- _Data supplied_:
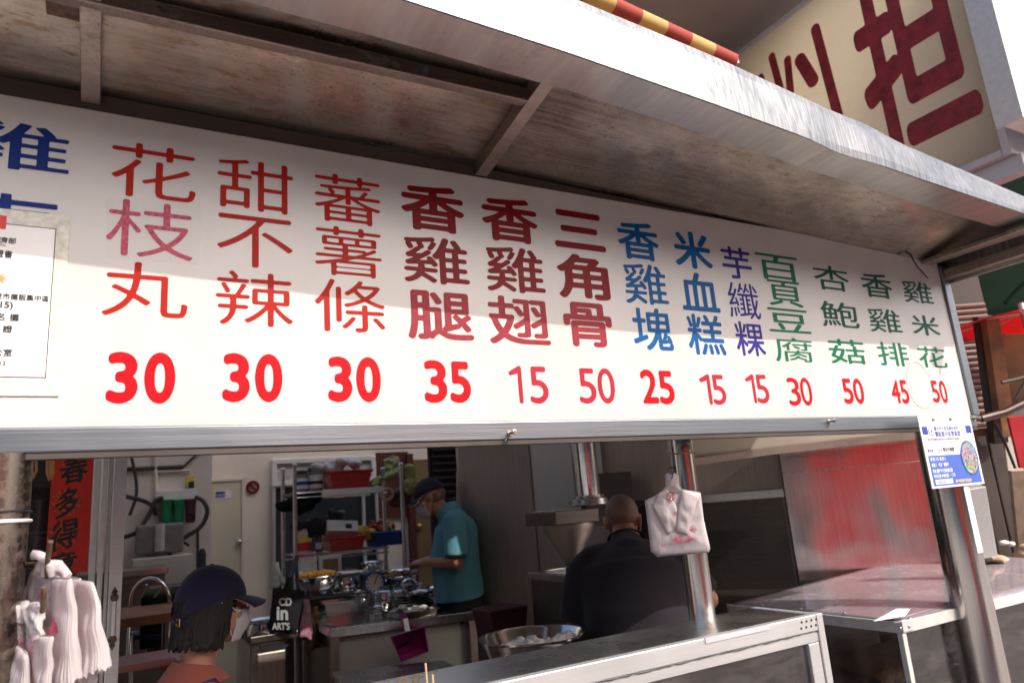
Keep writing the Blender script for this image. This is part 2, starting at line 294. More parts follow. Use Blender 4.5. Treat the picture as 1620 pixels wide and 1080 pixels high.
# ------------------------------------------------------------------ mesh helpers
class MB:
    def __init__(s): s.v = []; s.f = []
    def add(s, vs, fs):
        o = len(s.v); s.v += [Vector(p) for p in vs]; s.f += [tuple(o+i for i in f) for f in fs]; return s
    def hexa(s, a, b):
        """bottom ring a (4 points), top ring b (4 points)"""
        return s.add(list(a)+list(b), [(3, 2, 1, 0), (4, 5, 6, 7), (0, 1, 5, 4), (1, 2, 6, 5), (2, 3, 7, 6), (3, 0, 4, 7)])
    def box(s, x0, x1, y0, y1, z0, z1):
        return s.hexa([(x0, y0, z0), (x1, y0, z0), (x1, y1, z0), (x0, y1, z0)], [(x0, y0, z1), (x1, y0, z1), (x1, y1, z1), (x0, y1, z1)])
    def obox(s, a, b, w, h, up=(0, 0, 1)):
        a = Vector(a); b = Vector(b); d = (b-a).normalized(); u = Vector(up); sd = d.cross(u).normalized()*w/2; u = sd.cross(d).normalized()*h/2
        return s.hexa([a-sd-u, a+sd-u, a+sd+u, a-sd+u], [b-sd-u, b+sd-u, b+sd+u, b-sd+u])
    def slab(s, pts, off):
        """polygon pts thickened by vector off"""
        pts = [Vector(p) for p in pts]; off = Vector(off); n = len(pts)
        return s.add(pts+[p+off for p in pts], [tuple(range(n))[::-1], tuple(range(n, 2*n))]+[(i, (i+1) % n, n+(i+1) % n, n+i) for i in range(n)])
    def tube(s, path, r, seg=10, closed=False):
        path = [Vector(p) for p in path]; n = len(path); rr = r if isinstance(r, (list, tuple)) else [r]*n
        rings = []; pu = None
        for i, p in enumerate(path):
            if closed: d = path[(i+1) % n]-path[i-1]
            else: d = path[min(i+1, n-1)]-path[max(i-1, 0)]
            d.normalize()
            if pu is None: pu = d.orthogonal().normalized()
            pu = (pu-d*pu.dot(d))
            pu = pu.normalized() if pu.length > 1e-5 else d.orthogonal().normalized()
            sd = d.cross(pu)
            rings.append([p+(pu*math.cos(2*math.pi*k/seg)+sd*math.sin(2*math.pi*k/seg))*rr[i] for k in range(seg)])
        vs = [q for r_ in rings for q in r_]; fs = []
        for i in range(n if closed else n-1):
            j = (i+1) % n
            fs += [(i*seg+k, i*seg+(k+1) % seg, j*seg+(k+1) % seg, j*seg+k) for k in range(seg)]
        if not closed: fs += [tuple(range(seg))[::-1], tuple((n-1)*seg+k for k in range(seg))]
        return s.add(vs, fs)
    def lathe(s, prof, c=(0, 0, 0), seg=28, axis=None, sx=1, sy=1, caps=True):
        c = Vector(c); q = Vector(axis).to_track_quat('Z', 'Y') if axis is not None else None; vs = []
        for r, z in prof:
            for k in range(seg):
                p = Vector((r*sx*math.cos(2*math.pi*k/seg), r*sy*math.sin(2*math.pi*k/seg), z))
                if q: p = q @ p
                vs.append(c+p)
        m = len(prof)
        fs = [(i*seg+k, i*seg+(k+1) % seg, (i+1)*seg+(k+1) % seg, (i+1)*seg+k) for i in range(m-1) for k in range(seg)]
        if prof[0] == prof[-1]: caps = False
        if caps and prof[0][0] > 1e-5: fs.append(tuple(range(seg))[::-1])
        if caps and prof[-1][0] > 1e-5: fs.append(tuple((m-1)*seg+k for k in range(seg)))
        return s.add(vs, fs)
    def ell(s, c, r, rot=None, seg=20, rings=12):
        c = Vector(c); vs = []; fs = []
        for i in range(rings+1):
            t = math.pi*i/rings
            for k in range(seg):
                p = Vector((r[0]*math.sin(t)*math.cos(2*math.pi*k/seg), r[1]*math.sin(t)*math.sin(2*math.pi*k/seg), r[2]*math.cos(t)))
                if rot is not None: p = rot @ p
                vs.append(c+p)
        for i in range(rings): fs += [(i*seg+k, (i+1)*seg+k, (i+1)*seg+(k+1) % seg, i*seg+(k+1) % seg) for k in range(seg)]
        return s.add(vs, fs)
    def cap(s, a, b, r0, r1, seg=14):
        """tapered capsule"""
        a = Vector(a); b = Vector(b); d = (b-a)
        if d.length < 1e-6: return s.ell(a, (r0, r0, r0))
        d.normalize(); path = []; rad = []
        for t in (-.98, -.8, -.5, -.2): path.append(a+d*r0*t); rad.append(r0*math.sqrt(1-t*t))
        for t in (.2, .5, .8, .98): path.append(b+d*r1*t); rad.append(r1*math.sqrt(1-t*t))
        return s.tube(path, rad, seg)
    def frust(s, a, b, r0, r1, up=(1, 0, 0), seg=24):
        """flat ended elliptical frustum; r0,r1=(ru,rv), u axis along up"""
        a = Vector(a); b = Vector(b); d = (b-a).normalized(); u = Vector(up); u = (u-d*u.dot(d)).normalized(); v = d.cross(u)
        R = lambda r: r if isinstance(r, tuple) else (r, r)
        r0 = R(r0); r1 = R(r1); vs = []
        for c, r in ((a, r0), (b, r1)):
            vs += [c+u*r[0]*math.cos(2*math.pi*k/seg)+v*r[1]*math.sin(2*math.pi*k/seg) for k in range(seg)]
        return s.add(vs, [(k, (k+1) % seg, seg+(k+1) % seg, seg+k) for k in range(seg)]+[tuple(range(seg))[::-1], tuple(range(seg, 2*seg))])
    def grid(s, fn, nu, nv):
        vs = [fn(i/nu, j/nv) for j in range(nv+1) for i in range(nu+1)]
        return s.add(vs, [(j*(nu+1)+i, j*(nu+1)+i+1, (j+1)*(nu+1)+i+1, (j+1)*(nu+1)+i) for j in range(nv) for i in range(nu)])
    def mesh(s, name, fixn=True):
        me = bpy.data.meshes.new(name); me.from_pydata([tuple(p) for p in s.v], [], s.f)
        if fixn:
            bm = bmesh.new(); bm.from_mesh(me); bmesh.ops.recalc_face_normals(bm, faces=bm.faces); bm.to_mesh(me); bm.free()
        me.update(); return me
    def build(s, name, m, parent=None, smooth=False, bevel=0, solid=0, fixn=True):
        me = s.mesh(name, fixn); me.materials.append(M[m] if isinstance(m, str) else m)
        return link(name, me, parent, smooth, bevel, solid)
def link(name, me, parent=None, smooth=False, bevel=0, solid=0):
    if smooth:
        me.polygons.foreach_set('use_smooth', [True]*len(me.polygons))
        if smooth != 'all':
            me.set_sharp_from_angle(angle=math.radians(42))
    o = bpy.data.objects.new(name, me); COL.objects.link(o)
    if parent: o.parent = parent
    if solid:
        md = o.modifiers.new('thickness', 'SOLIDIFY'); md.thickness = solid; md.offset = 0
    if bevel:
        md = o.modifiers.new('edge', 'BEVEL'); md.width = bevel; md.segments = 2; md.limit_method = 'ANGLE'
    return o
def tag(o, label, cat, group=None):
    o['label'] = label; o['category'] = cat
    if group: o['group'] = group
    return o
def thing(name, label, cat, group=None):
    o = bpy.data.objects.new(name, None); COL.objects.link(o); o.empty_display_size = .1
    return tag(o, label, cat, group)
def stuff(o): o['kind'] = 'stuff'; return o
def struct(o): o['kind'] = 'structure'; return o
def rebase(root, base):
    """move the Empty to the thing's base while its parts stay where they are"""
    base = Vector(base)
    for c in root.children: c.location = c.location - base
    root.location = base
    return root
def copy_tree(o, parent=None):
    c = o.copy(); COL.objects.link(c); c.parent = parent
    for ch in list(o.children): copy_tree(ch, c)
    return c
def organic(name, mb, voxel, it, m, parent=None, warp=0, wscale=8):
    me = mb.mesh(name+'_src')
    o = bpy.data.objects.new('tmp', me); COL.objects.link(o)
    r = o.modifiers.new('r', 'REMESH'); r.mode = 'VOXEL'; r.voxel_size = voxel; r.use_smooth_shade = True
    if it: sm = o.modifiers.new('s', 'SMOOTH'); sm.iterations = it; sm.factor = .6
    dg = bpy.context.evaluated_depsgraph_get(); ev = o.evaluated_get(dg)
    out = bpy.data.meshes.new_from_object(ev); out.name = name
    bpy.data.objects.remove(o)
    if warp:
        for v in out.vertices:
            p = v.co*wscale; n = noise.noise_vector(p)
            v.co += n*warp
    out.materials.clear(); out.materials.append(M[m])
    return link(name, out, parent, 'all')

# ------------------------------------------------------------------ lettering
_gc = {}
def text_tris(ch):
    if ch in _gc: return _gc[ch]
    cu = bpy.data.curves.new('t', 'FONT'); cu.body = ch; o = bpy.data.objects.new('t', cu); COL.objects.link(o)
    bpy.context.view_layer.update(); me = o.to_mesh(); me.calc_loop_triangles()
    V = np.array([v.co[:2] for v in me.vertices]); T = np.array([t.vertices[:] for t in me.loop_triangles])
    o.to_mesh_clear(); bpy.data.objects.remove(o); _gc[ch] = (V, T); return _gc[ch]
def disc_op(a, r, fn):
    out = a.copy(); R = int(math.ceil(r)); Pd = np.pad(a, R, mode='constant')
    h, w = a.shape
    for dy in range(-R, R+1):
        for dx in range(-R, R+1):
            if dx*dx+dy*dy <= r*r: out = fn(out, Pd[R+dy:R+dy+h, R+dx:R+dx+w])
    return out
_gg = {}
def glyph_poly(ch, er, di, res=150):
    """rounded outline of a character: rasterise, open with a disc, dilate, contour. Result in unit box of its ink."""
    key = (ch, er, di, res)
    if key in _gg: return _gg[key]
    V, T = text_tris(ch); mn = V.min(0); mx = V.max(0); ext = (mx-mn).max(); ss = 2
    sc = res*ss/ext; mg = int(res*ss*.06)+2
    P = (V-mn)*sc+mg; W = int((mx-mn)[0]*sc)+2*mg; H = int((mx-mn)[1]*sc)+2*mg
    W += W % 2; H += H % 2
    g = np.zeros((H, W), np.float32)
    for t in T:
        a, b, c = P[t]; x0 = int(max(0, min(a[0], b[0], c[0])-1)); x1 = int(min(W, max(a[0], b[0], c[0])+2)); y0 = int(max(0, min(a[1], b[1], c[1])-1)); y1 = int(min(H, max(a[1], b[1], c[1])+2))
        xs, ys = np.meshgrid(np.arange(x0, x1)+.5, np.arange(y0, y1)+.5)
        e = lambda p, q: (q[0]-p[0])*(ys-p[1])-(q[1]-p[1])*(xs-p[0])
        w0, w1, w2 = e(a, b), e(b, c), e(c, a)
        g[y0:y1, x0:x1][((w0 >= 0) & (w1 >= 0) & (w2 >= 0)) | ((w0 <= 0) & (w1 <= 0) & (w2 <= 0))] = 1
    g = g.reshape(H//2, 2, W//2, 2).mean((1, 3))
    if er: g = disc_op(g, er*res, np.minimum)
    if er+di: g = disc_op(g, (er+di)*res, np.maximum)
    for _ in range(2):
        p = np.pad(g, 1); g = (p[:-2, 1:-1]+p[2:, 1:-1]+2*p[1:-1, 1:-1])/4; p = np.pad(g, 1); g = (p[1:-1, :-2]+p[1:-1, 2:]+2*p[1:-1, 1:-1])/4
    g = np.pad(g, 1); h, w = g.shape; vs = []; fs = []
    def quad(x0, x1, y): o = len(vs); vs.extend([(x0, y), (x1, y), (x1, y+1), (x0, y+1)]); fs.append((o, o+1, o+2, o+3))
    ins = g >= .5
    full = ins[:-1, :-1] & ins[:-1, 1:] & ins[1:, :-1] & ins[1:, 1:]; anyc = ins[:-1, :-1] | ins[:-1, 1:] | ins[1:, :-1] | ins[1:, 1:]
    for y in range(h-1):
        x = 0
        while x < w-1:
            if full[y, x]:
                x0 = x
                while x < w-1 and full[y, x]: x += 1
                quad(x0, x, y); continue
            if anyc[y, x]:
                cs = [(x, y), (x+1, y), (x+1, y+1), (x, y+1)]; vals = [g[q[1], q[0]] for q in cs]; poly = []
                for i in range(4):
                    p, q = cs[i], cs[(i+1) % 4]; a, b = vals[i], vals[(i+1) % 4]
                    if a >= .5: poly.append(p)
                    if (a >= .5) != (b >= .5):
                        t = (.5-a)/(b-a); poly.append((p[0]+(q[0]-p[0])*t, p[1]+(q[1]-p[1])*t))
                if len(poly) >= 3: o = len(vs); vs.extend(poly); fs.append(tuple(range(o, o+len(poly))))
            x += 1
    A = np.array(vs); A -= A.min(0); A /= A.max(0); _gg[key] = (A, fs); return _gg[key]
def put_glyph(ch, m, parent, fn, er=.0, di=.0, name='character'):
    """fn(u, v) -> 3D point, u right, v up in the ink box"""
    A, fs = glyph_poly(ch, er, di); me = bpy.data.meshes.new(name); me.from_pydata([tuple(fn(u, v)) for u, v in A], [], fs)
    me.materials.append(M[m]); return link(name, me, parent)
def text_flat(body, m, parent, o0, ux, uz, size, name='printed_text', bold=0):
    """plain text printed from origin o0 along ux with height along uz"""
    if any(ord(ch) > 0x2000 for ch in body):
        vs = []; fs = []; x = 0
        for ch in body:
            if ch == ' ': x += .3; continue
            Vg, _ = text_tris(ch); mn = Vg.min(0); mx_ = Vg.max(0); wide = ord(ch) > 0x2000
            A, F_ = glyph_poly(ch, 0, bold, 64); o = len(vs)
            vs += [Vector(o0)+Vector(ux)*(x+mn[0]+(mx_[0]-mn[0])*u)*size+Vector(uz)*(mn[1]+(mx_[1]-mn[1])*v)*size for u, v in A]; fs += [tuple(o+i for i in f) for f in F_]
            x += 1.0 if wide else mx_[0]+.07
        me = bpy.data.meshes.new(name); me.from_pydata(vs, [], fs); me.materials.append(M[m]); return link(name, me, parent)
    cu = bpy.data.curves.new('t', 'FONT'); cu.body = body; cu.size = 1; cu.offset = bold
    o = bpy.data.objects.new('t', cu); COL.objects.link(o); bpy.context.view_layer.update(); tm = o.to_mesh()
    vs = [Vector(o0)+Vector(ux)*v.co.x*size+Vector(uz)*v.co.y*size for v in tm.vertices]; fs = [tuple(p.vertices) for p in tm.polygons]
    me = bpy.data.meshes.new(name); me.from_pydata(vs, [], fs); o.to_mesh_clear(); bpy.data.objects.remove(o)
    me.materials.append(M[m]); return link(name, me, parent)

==

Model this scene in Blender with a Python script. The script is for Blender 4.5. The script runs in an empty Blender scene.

- _What is being asked_: Each line that has the word "script" counts once. How many such lines are in the data? Give the number alone.

- _Task response_: 2